The country’s legal profession was dealt another blow on Sept. 15 when, at around 5 p.m., two motorcycle-riding gunmen fatally shot human rights lawyer Juan G. Macababbad in front of his home in Surallah, South Cotabato. The assassination makes him the 65th lawyer to be killed under the Duterte administration.
The Integrated Bar of the Philippines (IBP) and the National Union of Peoples’ Lawyers (NUPL) condemned the murder of Macababbad as another attack on jurists “who resist tyranny and defend human rights,” and a clear sign of the pervasive “culture of impunity” that has eroded the rule of law in the Philippines. The Union of Peoples’ Lawyers in Mindanao (UPLM) lamented that “The culture of impunity pervades with the lack of serious investigation and prosecution over thousands of extrajudicial killings in the country. The legal profession is not spared, and our colleagues have become main targets.” Macababbad was vice chair of UPLM.
Impunity has been “growing berserk in the country,” said Bayan Muna Rep. Carlos Zarate—and the numbers back up that assertion.
According to the IBP, the number of lawyers killed since President Duterte came into power in 2016 has skyrocketed by 500 percent. Indeed, the number of lawyers and judges killed under the Duterte administration has more than exceeded the total of all prior six administrations, including the 20-year regime of Ferdinand Marcos.
The Supreme Court issued a rare statement in March condemning the relentless attacks on the bench and the bar, which it said were “no less than an assault on the Judiciary.” And “To assault the Judiciary is to shake the very bedrock on which the rule of law stands. This cannot be allowed in a civilized society like ours. This cannot go undenounced on the Court’s watch.”
The court’s denunciation, however, has not put an end to the killings.
Just three weeks before Macabbabad was killed, Cebu-based lawyer Rex Fernandez was ambushed in his car along R. Duterte Street in Barangay Guadalupe, Cebu City. Again, the killers remain free.
The serial liquidation of lawyers has had a chilling effect on members of the profession who dread that they might become the next casualty, said Antonio Azarcon, chair of the UPLM. Lawyers must be able to do their work “without fear of reprisal or violence.” Thus, “We call on the government authorities to do their job in resolving the crime. We also call upon the international community to denounce this and many other attacks against Filipino lawyers as this hampers the practice of the legal profession and makes a mockery of the justice system and the rule of law. Stop the killings! Stop the mere counting! Hold them accountable!”
Alas, that demand scrunches up against the reality of the dismal state of prosecution and justice in the Philippines. Even the judiciary finds itself at the receiving end of that untenable situation. Supreme Court Administrator Midas Marquez told Malacañang’s legislative liason office on Sept. 13 that of the 34 cases of judges murdered while in the service over the past 22 years, only two have been resolved. In 11 cases, no charges have even been filed in court.

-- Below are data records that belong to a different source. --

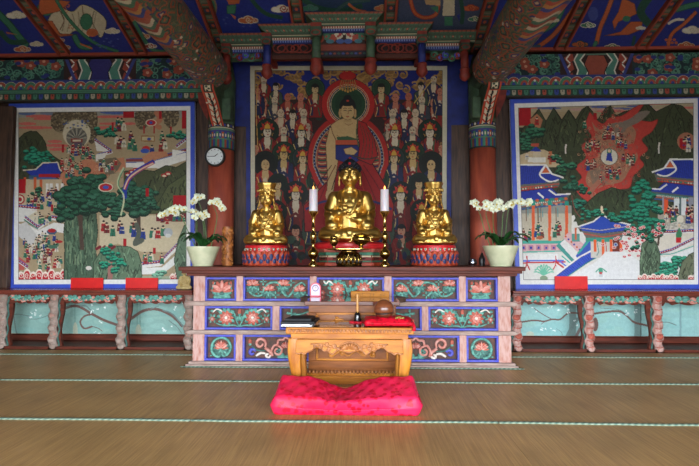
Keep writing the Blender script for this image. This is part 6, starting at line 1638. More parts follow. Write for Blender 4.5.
# hanging posts with lotus-bud ends
def post(px, Y, y0, y1, mid, sc=1.0):
    x = seg(Y, px); z0, z1 = z(y1, Y), z(y0, Y); L = z1 - z0; Yp = Y - .02
    t = MB(); t.lathe([(.05 * sc, L * .30), (.05 * sc, L * .78)], (x, Yp, z0), 18); pz = t.build('hanging_post', mid, canopy, True)
    t = MB(); t.lathe([(.01, 0), (.04 * sc, .02), (.066 * sc, L * .10), (.07 * sc, L * .16), (.055 * sc, L * .24), (.062 * sc, L * .27), (.062 * sc, L * .31)], (x, Yp, z0), 20, 0, 1, 1, True, True, 8, .06); t.build('lotus_bud', M['red'], pz, True)
    t = MB(); t.box(x - .062 * sc, x + .062 * sc, Yp - .06, Yp + .06, z0 + L * .74, z0 + L * .93); t.box(x - .07 * sc, x + .07 * sc, Yp - .066, Yp + .066, z0 + L * .82, z0 + L * .86)
    t.build('post_head', M['dkgreen'], pz, bevel=.01)
    t = MB(); t.tube([(x + .05 * math.cos(q), Yp - .064, z0 + L * .80 + .03 * math.sin(q)) for q in np.linspace(0, 2 * PI, 12, endpoint=False)], .008, 0, 6, closed=True); t.box(x - .06 * sc, x + .06 * sc, Yp - .055, Yp + .055, z0 + L * .93, z0 + L); t.build('post_cap', M['red'], pz)
post(316.5, YC0, 25, 76, M['dkgreen'], 1.05); post(370.5, YC0, 25, 76, M['dkgreen'], 1.05)
post(267.5, YC1, 34.5, 79, M['blue_board'], .95); post(421.5, YC1, 34.5, 79, M['blue_board'], .95)
post(227.5, YC2, 44.5, 84, M['red'], .95); post(464, YC2, 43.5, 83, M['red'], .95)
# inner frame carrying the canopy back to the wall
m = MB(); m.box(seg(1.2, 232), seg(1.2, 466), 1.08, 1.18, z(60, 1.15), z(52, 1.15)); m.build('rear_beam', M['red'], canopy, bevel=.01)
for px, Y in ((316.5, YC0), (370.5, YC0), (267.5, YC1), (421.5, YC1)):
    x = seg(Y, px); m = MB(); m.box(x - .035, x + .035, Y + .04, 1.15, z(46, Y) - .06, z(46, Y)); m.build('tie_beam', M['red'], canopy)
# ================================================================== chest, reading table, cushion and the things on them
M['honey'] = mat('honey_wood', (192, 124, 42), 0.36, c2=(154, 90, 26), scale=5, stretch=(1, 5, 5), bump=0.05, coat=0.08, spec=.35)
M['honey_leg'] = mat('honey_leg_wood', (196, 128, 44), 0.34, c2=(158, 92, 28), scale=5, stretch=(5, 5, 1), bump=0.05, coat=0.1, spec=.4)
M['carve'] = mat('carved_wood', (182, 118, 62), 0.42, c2=(140, 84, 40), scale=20, bump=0.1, coat=0.2)
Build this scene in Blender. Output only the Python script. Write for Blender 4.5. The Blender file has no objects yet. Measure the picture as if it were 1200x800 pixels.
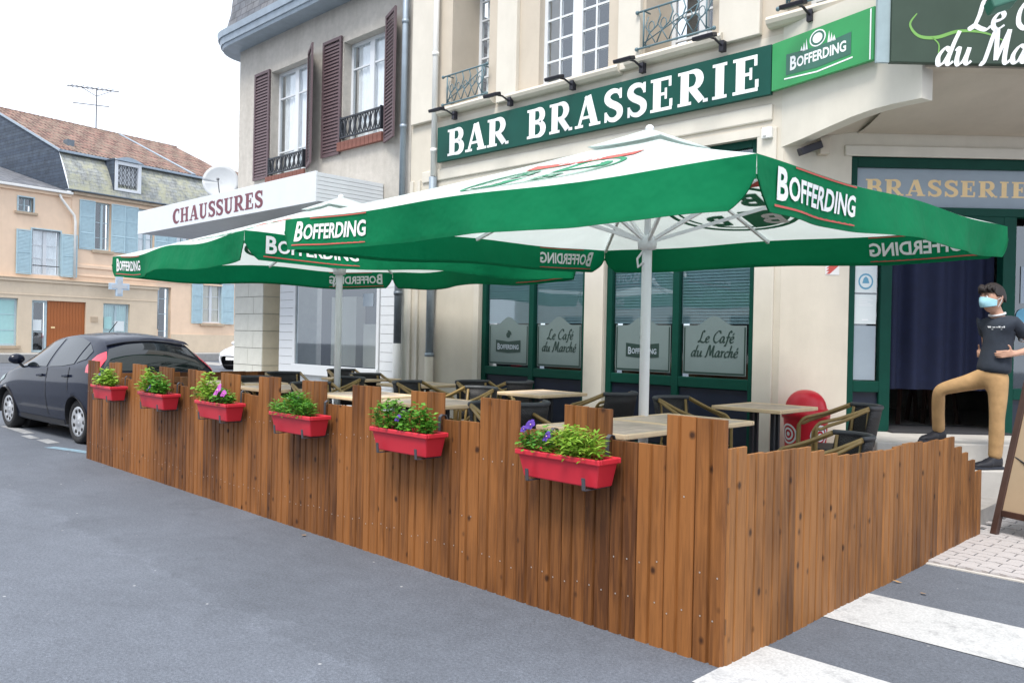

The Senate has tried to help address the matter through the creation of the Office of the Judiciary Marshals, which aims to help deter attacks against members of the judiciary and also expedite the investigation of pending cases.
But the office might not get the support and budget it needs to pursue its programs. The Department of Budget and Management cut the judiciary’s budget from P45.31 billion in 2021 to P44.98 billion in the 2022 spending bill submitted to the House of Representatives—a figure far off the P67.27 billion the Supreme Court had sought.
Justice Secretary Menardo Guevarra ordered the National Bureau of Investigation last Monday to investigate and build up the case on Macababbad’s killing. Philippine National Police chief Gen. Guillermo Eleazar also directed the Directorate for Investigation and Detective Management to check on the status of other cases over the past five years where lawyers or judges were killed “to expedite the investigation on those which remain unsolved.”
Yet more statements of resolve, but once again it’s a long waiting game ahead, with Macababbad’s murder likely staying unresolved along with the rest. That inability, or unwillingness, on the government’s part to decisively address the bloodbath stalking the country only further weakens the justice system and brutalizes the citizenry. The killing of public interest lawyers, in particular, leaves defenseless the sectors they serve, such as indigenous peoples, human rights victims, and the poor and marginalized.
With killers and assassins literally getting away with murder, Filipinos, said NUPL president Edre Olalia, would continue “losing the good guys out there while the bad guys are frolicking and plundering all over.”